Question: For $z \gg 1$, find the leading-order approximation to the integral, $$\int_0^{\infty} e^{t-z(t^4-2t^2)}\sin^2(2\pi\nu t)~dt,$$ allowing for any value of the parameter $\nu > 0$.
My approach: We first rewrite the integral as a Laplace integral: $$I(z) = \int_0^{\infty}f(t)e^{z\phi(t)}dt = \int_0^{\infty}e^{z[2t^2-t^4)]}e^t\sin^2(2\pi\nu t)~dt.$$ Therefore, $\phi(t) = 2t^2-t^4$ and $f(t) = e^t\sin^2(2\pi\nu t)$. It is easy to see that $\phi(t)$ attains its only maxima at $t=1$, which is an interior point. Now, from Laplace's method, we know that the leading order approximation of the integral $$J(z) = \int_a^b f(t)e^{z\phi(t)}~dt,$$ given that $\phi(t)$ attain its only maxima at an interior point $t=c$ ($a<c<b$), is $$J(z)\sim \frac{f(c)e^{x\phi(c)}}{\sqrt{x}}\int_{-\infty}^{\infty}e^{s^2\phi''(c)/2}ds = \frac{\sqrt{2\pi} f(c)e^{x\phi(c)}}{\sqrt{-x\phi''(c)}}.$$ Therefore, the leading order approximation of $I(z)$ is as follows: $$I(z) \sim \frac{\sqrt{2\pi}e\sin^2(2\pi\nu)e^x}{\sqrt{8x}}=\frac{\sqrt{\pi}e}{2}\sin^2(2\pi\nu)\frac{e^x}{\sqrt{x}}.$$
Can someone please let me know if this is the correct way to solve this problem. Also, please let me know if there's any other way to solve this problem. Thanks in advance!

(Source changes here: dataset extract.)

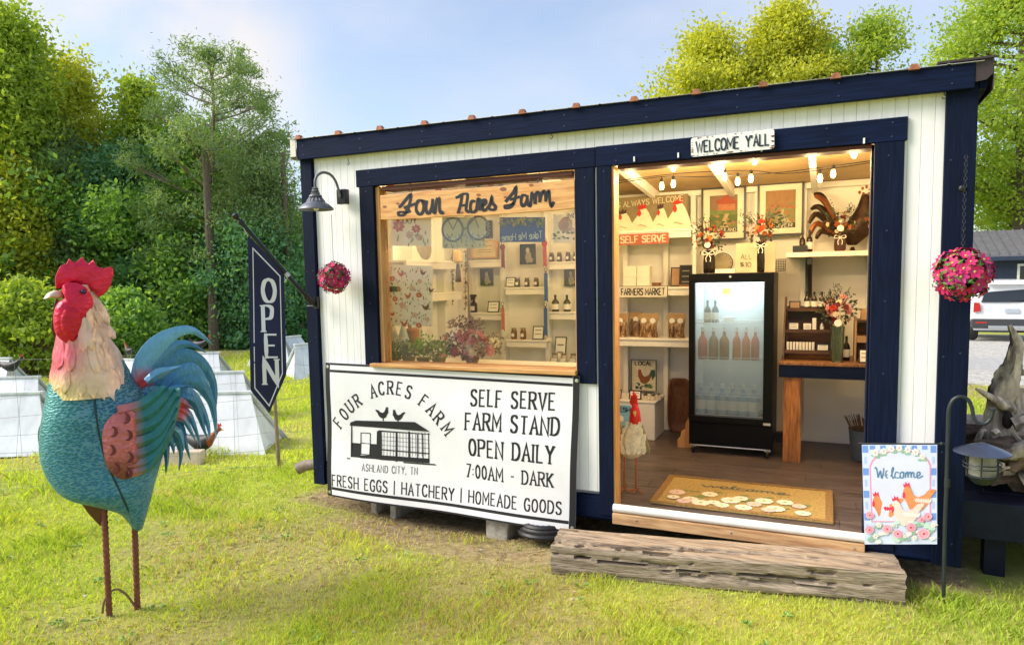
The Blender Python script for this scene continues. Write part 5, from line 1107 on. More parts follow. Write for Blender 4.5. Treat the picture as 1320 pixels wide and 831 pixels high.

Your solution is correct for the dominating term. A natural continuation is to see what the next terms are for the asymptotic expansion. I adopt the notation from DLMF. Let
$$ I(z) = \int_0^{\infty} e^{-zp(t)} q(t) dt $$
where $p(t)=t^4-2t^2, q(t)=e^t \sin^2{\xi t}$ ($\xi = 2\pi \nu$). An asymptotic expansion to the integral may be written as
$$ \int_a^b e^{-zp(t)}q(t)dt \sim e^{-zp(a)} \sum_{s=0}^{\infty} \Gamma\left(\frac{s+\lambda}{\mu} \right) \frac{b_s}{z^{(s+\lambda)/\mu}} $$
when a mimimum occurs at the lower limit $a$ and the constants depend upon $p(t)$ and $q(t)$.
As you have identified the minimum of $p(t)$ at $t=1$, we split the integral into two parts, from $0$ to $1$ ($I_1$) and from $1$ to $\infty$ ($I_2$).
For $I_2$, the minimum of $p(t)$ occurs at $a=1$ around which we have the series
\begin{align} p(t) &= -1 + 4(t-1)^2+4(t-1)^3 +(t-1)^4 \\ q(t) &= e \sin^2 \xi + e\sin\xi(\sin\xi+2\xi\sin\xi)(t-1)+... \end{align}
We have (from the link) $p(1)=-1, p_0=4,\mu=2$ and $q_0=e\sin^2\xi, \lambda=1$.
The three first terms are given explicitly in the link, one may also calculate the residues to obtain the coefficients $b_s$ from
\begin{align} b_s &= \frac{1}{\mu} \text{res}_{t=a} \left[\frac{q(t)}{(p(t)-p(a))^{(\lambda+s)/\mu}} \right] \\ &= \frac{1}{2}\text{res}_{t=1} \left[\frac{e^t \sin^2(\xi t)}{((t-1)^2(t+1)^2)^{(s+\lambda)/\mu}} \right] \\ \end{align}
The three first coefficients are
\begin{align} b_0 &= \frac{1}{4}e \sin^2\xi \\ b_1 &= -\frac{1}{4}e\xi\sin\xi\cos\xi \\ b_2 &= \frac{1}{64}e((4\xi^2-1)\cos2\xi-2\xi\sin2\xi+1) \end{align}
We do the same for $I_1$ and note that the coefficient $b_0$ is the same for both intervals. However, the second coefficient $b_1$ cancels whereas $b_2$ is the same for both intervals. We obtain
$$ \int_0^{\infty} e^{-z(t^4-2t^2)} e^t \sin^2{\xi t}dt \sim \frac{\sqrt{\pi}}{2} z^{-1/2}e^{z+1}\left[\sin^2{\xi} + \frac{z^{-1}}{32}((4\xi^2-1)\cos2\xi-2\xi\sin 2\xi+1)\right] $$
Note that the first term is same as yours. Also note, when $\xi$ increases, the expression eventually breaks down.